_Problem statement_: Retype word for word the lines lying between the line containing "Generate a Blender" and the line containing "sc.view_settings.use_curve_mapping = False", together with those two lines themselves, and nothing besides.

--- Excerpted records ---

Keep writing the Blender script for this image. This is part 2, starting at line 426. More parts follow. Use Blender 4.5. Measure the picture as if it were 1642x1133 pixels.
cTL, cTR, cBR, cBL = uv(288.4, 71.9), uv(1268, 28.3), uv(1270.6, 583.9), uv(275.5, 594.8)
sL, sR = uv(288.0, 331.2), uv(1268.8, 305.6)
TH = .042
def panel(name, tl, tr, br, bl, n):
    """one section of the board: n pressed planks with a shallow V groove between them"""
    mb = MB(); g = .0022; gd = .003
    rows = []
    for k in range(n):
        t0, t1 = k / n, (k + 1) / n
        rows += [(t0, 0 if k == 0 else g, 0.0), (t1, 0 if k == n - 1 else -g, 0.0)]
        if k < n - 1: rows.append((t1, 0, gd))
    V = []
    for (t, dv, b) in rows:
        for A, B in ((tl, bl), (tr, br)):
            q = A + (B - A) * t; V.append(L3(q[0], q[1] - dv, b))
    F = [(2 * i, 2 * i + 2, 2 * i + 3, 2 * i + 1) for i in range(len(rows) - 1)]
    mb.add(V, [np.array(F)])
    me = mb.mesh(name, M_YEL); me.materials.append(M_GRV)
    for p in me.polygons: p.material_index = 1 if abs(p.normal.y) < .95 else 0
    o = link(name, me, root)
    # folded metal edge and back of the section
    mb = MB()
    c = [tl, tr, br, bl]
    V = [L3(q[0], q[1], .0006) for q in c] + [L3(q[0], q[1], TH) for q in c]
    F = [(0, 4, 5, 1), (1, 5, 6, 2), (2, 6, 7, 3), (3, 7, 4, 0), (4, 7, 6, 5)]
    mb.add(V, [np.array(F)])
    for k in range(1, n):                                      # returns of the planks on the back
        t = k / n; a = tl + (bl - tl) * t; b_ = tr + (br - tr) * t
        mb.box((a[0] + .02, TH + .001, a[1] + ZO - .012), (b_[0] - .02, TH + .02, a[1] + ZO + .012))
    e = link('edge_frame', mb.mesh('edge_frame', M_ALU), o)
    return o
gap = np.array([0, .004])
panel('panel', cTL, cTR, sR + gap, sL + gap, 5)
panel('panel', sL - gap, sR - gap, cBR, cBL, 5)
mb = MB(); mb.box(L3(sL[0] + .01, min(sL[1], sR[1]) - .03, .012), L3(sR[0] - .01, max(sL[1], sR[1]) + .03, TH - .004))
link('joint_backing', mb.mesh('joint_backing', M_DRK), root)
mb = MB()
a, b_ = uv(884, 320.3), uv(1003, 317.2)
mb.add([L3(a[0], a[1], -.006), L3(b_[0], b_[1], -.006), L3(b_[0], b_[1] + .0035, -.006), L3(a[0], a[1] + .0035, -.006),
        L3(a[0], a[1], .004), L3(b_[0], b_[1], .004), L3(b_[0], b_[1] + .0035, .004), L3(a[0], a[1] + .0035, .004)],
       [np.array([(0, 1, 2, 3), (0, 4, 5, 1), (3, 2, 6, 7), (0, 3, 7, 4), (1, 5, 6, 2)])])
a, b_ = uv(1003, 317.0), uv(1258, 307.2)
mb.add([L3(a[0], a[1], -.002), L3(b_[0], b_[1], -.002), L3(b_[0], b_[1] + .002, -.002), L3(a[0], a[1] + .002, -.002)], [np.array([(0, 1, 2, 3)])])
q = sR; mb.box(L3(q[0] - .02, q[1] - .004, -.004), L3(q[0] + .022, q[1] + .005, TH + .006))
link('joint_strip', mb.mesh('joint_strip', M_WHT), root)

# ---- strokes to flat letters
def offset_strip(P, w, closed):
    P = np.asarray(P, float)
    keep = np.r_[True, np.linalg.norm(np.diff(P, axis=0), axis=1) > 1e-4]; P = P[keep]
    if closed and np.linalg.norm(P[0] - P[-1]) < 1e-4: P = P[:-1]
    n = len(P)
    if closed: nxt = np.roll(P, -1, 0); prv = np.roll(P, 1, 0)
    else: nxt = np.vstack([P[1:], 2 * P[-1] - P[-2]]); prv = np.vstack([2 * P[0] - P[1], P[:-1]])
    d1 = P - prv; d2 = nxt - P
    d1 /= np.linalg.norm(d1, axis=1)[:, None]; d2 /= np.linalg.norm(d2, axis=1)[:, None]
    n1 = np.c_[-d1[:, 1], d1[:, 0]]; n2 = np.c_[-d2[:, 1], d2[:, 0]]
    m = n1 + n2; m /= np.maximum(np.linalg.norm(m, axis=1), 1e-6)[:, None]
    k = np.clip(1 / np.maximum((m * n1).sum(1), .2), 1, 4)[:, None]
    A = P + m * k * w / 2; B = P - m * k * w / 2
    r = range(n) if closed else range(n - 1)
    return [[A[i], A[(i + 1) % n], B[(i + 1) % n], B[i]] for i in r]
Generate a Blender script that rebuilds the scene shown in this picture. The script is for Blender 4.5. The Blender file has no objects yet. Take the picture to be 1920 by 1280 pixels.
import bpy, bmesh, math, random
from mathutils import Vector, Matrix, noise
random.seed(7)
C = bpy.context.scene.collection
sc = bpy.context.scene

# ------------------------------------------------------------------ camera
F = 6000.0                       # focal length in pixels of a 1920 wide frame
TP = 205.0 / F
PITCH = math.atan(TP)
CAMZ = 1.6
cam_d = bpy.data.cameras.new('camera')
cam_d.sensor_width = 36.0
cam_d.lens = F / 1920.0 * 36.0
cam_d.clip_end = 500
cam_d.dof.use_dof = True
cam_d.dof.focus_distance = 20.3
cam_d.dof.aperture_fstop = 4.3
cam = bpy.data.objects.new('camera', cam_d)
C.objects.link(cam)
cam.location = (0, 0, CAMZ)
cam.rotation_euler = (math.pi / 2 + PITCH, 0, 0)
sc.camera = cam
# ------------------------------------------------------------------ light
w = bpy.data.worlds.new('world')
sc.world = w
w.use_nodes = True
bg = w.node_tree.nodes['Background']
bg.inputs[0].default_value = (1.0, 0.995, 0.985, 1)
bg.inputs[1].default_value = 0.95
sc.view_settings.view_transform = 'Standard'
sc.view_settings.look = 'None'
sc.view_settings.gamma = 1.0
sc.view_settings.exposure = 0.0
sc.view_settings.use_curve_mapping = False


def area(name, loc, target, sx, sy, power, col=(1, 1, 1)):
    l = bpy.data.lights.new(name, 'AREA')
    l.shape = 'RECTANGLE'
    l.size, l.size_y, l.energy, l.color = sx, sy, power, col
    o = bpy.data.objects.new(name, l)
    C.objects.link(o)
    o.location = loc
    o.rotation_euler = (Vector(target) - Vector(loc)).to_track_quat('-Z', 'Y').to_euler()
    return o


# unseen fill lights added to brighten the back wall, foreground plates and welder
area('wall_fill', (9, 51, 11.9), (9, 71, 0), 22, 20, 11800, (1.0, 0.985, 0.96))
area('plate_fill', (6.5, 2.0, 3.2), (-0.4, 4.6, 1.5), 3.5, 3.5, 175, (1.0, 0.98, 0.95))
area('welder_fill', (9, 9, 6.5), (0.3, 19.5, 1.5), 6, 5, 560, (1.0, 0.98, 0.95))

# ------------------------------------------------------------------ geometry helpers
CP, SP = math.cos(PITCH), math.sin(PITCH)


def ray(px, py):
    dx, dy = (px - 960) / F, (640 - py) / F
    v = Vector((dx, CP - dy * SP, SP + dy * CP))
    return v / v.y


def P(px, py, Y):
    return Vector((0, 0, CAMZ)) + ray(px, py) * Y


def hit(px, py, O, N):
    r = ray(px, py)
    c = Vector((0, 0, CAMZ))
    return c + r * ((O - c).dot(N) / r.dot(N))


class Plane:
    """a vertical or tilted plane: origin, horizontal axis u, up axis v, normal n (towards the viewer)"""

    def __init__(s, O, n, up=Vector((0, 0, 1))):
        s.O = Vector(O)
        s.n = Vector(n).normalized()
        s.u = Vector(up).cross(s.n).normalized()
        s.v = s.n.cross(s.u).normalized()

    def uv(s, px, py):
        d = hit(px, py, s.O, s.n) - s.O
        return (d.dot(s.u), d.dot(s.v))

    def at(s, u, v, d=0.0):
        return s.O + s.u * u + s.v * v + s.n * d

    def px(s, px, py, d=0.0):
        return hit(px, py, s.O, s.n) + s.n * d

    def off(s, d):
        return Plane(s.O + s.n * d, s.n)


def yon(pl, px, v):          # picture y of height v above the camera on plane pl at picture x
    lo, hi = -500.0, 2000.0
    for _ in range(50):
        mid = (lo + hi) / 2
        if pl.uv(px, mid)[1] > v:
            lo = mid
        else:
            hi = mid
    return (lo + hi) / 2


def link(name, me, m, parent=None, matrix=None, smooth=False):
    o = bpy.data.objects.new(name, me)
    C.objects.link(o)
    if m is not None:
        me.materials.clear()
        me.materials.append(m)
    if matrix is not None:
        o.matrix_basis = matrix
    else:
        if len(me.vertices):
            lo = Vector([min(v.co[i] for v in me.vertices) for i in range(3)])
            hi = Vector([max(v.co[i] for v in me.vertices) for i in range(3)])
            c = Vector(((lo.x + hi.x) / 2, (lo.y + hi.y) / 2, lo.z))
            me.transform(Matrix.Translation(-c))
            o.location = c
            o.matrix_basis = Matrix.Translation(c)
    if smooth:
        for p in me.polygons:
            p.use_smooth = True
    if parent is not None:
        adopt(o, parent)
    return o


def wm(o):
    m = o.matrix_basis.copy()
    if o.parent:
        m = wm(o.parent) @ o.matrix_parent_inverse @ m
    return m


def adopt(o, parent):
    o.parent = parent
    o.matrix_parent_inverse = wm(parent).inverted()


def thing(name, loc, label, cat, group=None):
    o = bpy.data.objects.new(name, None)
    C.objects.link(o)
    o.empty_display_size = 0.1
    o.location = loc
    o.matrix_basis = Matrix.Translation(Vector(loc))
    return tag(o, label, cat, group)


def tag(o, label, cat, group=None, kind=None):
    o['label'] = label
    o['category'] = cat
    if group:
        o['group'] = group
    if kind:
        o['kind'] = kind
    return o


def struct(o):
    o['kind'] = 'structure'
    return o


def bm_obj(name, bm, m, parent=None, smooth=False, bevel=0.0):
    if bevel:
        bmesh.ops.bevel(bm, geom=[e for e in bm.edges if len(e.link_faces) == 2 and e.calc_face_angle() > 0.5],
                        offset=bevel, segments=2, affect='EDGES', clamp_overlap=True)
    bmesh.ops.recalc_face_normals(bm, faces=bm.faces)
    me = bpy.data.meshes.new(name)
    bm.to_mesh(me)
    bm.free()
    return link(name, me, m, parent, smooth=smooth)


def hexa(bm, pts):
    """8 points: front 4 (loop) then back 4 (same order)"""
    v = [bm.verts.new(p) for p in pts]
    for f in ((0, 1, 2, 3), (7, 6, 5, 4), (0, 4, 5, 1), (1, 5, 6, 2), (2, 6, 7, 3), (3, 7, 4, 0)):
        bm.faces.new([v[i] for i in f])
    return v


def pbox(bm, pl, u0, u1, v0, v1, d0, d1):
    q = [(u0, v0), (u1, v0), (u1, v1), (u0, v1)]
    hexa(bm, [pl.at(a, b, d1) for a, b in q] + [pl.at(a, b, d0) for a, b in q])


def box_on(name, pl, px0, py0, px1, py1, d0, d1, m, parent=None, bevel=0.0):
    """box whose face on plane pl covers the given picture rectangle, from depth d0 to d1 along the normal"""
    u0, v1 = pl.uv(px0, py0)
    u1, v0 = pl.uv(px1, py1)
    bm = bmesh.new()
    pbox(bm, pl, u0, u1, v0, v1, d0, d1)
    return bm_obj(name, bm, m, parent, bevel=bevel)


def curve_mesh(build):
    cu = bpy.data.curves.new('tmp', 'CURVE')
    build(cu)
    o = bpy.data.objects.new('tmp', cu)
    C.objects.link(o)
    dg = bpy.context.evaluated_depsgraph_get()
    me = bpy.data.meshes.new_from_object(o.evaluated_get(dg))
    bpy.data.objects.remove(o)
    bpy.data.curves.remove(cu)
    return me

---

_Response for this exercise_:
Generate a Blender script that rebuilds the scene shown in this picture. The script is for Blender 4.5. The Blender file has no objects yet. Take the picture to be 1920 by 1280 pixels.
import bpy, bmesh, math, random
from mathutils import Vector, Matrix, noise
random.seed(7)
C = bpy.context.scene.collection
sc = bpy.context.scene

# ------------------------------------------------------------------ camera
F = 6000.0                       # focal length in pixels of a 1920 wide frame
TP = 205.0 / F
PITCH = math.atan(TP)
CAMZ = 1.6
cam_d = bpy.data.cameras.new('camera')
cam_d.sensor_width = 36.0
cam_d.lens = F / 1920.0 * 36.0
cam_d.clip_end = 500
cam_d.dof.use_dof = True
cam_d.dof.focus_distance = 20.3
cam_d.dof.aperture_fstop = 4.3
cam = bpy.data.objects.new('camera', cam_d)
C.objects.link(cam)
cam.location = (0, 0, CAMZ)
cam.rotation_euler = (math.pi / 2 + PITCH, 0, 0)
sc.camera = cam
# ------------------------------------------------------------------ light
w = bpy.data.worlds.new('world')
sc.world = w
w.use_nodes = True
bg = w.node_tree.nodes['Background']
bg.inputs[0].default_value = (1.0, 0.995, 0.985, 1)
bg.inputs[1].default_value = 0.95
sc.view_settings.view_transform = 'Standard'
sc.view_settings.look = 'None'
sc.view_settings.gamma = 1.0
sc.view_settings.exposure = 0.0
sc.view_settings.use_curve_mapping = False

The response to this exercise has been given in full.